How big of a deal is Facebook and Twitter for the music biz?


You can be a star overnight. Just look at Soulja Boy. He blew up off of YouTube—that was incredible. It shows you how much music has changed. When I was coming up, there was no YouTube. Believe me, if I was coming up with my first album, I’d be on YouTube. Now I’m on YouTube, even though I came around before people like Soulja Boy. I’m taking notes from him. I saw how he did it and how other people are doing it with Twitter and social networking. You’ve got to stay relevant and keep learning the game.



You and Devin the Dude did a song called “Smoke Weed Everyday.” Tell me about that.

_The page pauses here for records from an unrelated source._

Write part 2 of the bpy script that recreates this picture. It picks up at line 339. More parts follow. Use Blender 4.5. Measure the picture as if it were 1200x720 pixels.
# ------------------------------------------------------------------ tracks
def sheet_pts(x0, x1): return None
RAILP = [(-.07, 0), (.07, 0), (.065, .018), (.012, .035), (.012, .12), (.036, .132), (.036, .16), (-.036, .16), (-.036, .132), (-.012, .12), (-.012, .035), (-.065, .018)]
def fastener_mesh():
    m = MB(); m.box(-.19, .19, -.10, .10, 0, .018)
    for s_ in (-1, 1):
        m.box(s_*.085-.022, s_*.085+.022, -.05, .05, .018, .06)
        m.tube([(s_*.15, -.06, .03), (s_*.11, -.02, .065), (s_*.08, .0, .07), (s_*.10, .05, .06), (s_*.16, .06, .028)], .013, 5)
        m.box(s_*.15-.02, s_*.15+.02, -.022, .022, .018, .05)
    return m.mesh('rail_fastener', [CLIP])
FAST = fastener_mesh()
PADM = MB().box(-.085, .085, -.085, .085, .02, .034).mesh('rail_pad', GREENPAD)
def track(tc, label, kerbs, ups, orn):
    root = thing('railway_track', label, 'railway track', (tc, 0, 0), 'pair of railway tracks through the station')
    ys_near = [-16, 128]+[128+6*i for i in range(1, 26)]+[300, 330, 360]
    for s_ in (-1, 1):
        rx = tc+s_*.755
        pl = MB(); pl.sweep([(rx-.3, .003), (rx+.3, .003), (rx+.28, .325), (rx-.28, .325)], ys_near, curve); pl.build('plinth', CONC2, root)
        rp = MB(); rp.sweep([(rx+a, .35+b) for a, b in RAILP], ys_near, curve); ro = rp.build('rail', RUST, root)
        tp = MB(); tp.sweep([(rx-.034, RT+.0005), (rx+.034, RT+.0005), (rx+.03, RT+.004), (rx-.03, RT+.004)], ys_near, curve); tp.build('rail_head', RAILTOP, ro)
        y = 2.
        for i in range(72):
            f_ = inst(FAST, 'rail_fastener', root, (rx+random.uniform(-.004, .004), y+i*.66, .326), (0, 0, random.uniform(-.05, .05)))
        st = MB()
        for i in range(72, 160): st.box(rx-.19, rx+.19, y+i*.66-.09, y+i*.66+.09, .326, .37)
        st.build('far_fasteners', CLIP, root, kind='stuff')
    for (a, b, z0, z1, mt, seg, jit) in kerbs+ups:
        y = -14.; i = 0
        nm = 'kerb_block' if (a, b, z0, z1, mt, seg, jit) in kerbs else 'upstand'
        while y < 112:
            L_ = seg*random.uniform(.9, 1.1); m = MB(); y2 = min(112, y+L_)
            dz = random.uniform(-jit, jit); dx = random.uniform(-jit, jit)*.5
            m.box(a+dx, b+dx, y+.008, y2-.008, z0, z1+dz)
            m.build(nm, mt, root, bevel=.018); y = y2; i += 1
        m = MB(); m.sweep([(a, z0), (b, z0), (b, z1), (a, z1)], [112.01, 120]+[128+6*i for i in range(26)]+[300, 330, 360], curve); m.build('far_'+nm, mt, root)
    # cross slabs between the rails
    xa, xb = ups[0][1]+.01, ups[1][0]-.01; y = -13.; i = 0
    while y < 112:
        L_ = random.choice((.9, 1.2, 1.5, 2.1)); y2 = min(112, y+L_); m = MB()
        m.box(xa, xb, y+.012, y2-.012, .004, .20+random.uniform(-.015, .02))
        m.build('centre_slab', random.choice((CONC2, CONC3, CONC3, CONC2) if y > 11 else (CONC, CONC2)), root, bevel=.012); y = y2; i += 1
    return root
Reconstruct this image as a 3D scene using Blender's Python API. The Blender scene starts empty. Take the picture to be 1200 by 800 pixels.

It was another Beanz N Kornbread production. They had the concept. When I heard that, I was like, you know, who else can I put on here who’s an avid smoker? And, of course, Devin came to mind. He’s one of my favorite artists. He’s so creative and so different. I had never worked with him before, so he blessed me.



So, is the song kind of a weed anthem?


Oh yeah. Especially since 4/20 recently passed a couple of months ago. That was like the theme music for the whole day.



Speaking of 4/20, did you do anything special to celebrate?


Of course. I smoked weed all day.



Speaking of cannabis, Texas is way different than California when it comes to marijuana laws, correct?


[Laughing] Texas is a little behind when it comes to legalizing.



Do you think your home state needs to loosen up?


Yeah, of course. I’m a big promoter for legalizing it in Texas, but I think it’s gonna be a long time before that happens—maybe when one of my kids has kids. It’s a little more conservative here when it comes to legalization.



Does the fact that marijuana laws are different in California make it cool to visit?


It definitely feels like a different environment. That’s part of the reason why I moved to California to record my album.



You’ll be doing a lot of touring to support Heart of a Champion. What would be your dream tour?


It would be me, [San Francisco rapper] Andre Nickatina and maybe Snoop. You got Andre Nickatina, who you know is sick with it. And, of course, you go on tour with Snoop and you’re gonna be smoking weed every day.